INDONESIA has executed Nigerian drug smuggler Daniel Enemuo and five others in defiance of international pleas that they be pardoned as the government stood to its ground and implemented its Draconian anti-narcotics laws.
Mr Enemuo, 38, who was originally convicted in 2004, is among the first batch of people to be executed under new President Joko Widodo. Apart from Mr Enemuo, the other five convicts are all also foreigners from Malawi, Vietnam, the Netherlands and Brazil and their governments had put pressure on the Indonesian government to commute the sentences.
President Widodo, who took office in late October, signed off on the executions last month, declining pleas for clemency despite appeals from the European Union and Amnesty International among others. Following the executions a diplomatic spat has begun with Brazil and the Netherlands condemning the execution of their citizens.

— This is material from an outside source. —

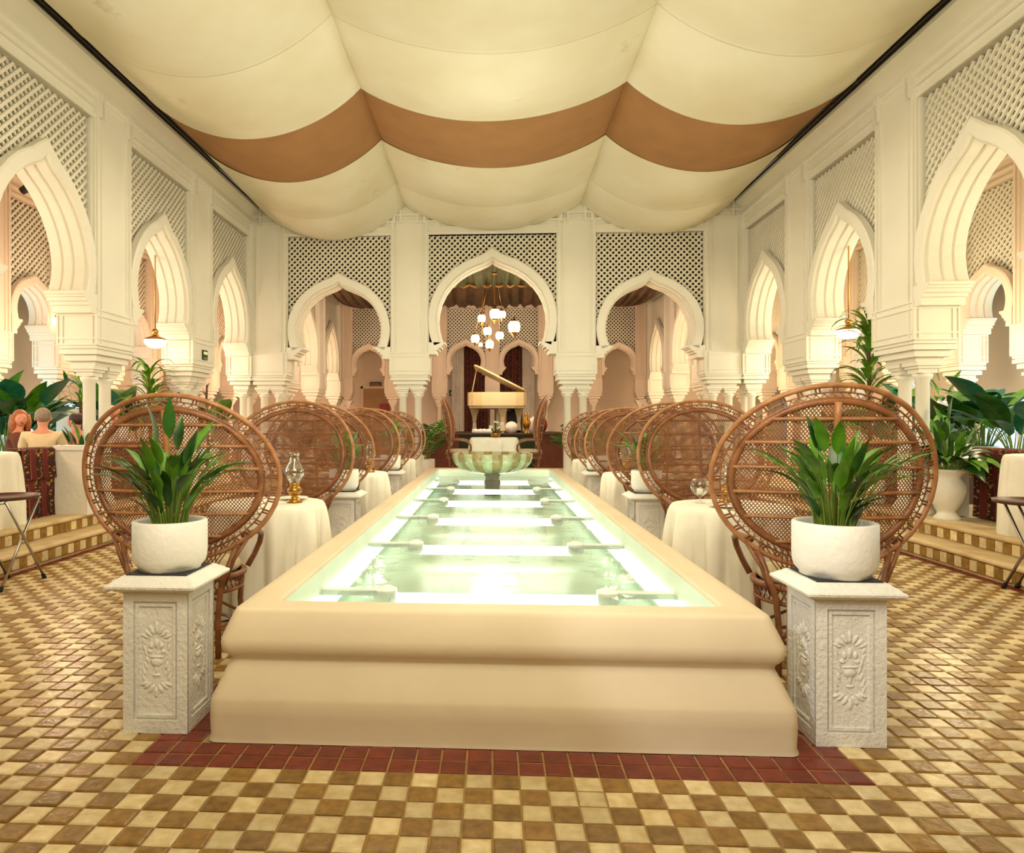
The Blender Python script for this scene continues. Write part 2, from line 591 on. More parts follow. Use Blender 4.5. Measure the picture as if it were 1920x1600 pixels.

Indonesia has tough anti-drugs laws and President Widodo has disappointed human rights activists by voicing strong support for capital punishment despite his image as a reformist. A spokesman for Brazil's president Dilma Roussef said she was distressed and outraged after Indonesia defied her repeated pleas and executed Brazilian Marco Archer Cardoso Moreira.

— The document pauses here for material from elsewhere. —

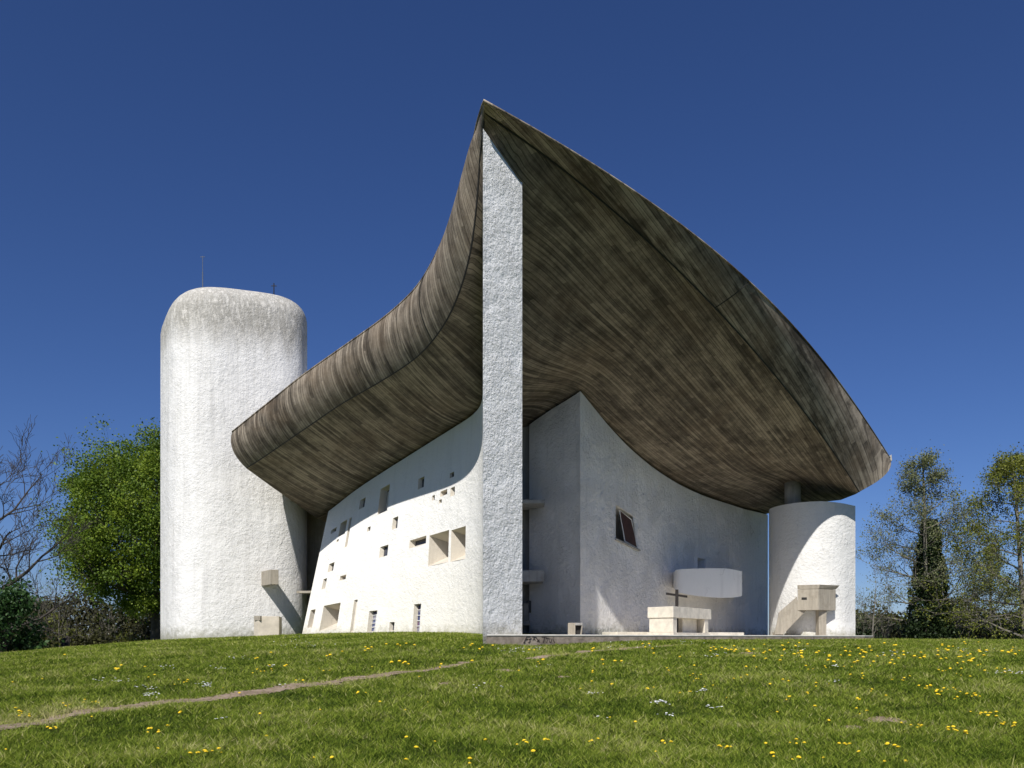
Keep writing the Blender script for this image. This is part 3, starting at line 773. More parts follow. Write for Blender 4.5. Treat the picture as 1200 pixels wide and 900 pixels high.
def basin():
    o = Vector((-.3025*40.5,40.5,-.12)); root = empty('concrete_basin', tuple(o)); tag(root, 'tan concrete water basin block at the foot of the tall rounded tower', 'water basin')
    m = MB(); A_ = Vector((.31,-.33)); B_ = A_+Vector((.92,.20)); C_ = B_+Vector((-.3,1.6)); D_ = Vector((0,1.2))
    q = [Vector((0,0)), A_, B_, C_, D_]; m.prism([(p.x,p.y) for p in q], 0, 1.12); m.build('block', M_basin, root, bevel=.015)
    m = MB(); m.hexa([(.05,-.14,.92),(.42,-.42,.92),(.46,-.30,.92),(.12,-.05,.92)],[(.05,-.14,1.135),(.42,-.42,1.135),(.46,-.30,1.135),(.12,-.05,1.135)]); m.build('notch_block', M_conc, root, bevel=.01)
basin()

# ------------------------------------------------------------------ terrain
gp = [(0,0,-1.8),(-12,0,-1.9),(12,0,-1.8),(-25,5,-2.2),(25,5,-1.8)]
def G(px, py, D): p = P(px,py,D); gp.append((p.x,p.y,p.z))
for x, dy in ((-100,0),(0,0),(300,0),(600,0),(900,0),(1200,0),(1300,0)): G(x,900,7.6)
for x in (-50,200,450,700,950,1250): G(x,846,10.8)
for x, y in ((-50,812),(200,806),(450,800),(700,798),(950,798),(1250,800)): G(x,y,15)
for x, y in ((-50,787),(150,780),(350,774),(520,771),(700,771),(900,771),(1250,774)): G(x,y,20.5)
G(570,757.0,24.4); G(600,758,25.0); G(680,755,27.2); G(780,751,30.2); G(860,750.5,33.5); G(930,750.3,37); G(1000,749.8,41); G(1080,750,42); G(1200,751,42); G(1300,752,42); G(1050,753,34);G(1200,756,33); G(1300,756,34)
G(540,748.5,28); G(500,745.5,31.5); G(440,743.5,35); G(390,743.5,38); G(350,744.5,41); G(300,746.5,40.6); G(250,748.5,41.2); G(190,751.6,42.6); G(100,758.5,40); G(0,767,33); G(-80,775,30); G(100,764,30); G(250,757,32); G(400,751,30)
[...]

Dutch foreign minister Bert Koenders said the Netherlands had temporarily recalled its ambassador to Indonesia over the execution of Dutchman Ang Kiem Soei. He described all six deaths as terribly sad.
Mr Koenders added: “My heart goes out to their families, for whom this marks a dramatic end to years of uncertainty. The Netherlands remains opposed to the death penalty.”

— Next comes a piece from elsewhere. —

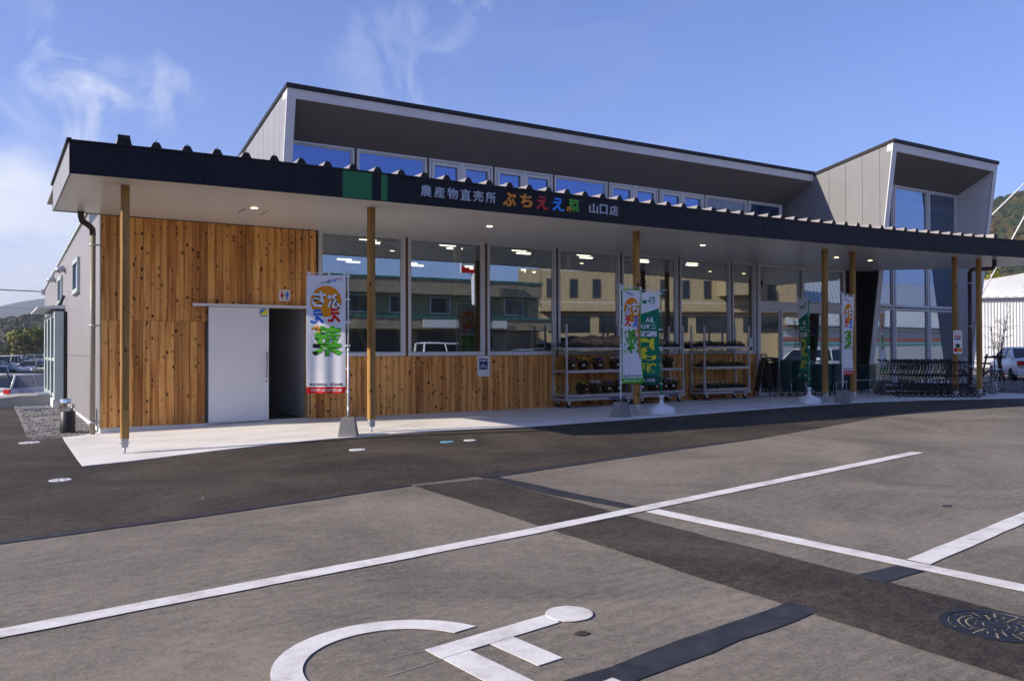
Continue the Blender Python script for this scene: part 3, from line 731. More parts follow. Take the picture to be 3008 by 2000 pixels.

Dutch King Willem-Alexander and Prime Minister Mark Rutte had been in contact with the Indonesian president on the matter. All the prisoners, who had been sentenced to death between 2000 and 2011, were executed around the same time shortly after midnight, according to the Indonesian attorney general’s office.
Vietnamese woman Tran Thi Bich Hanh was executed in the Boyolali district of central Java, while the five others were put to death on Nusakambangan Island, home to a high-security prison, off the south coast of the archipelago’s main island of Java. They included an Indonesian woman, Rani Andriani, along with 53-year-old Brazilian Moreira and 62-year-old Dutchman Ang.
Mr Enemuo and Namaona Denis, from Malawi, were also executed. They were all caught attempting to smuggle drugs apart from the Dutchman, who was sentenced to death for operating a huge factory producing ecstasy.
Jakarta halted capital punishment in 2008 but resumed executions again in 2013. There were no executions in Indonesia last year.
President Widodo's tough stance has sparked concern for other foreigners sentenced to death, particularly two Australians who were part of the Bali Nine group caught trying to smuggle heroin out of Indonesia in 2005. One of the pair, Myuran Sukumaran, had his clemency appeal rejected last month and the authorities say he will be executed with his accomplice Andrew Chan, as they committed their crime together.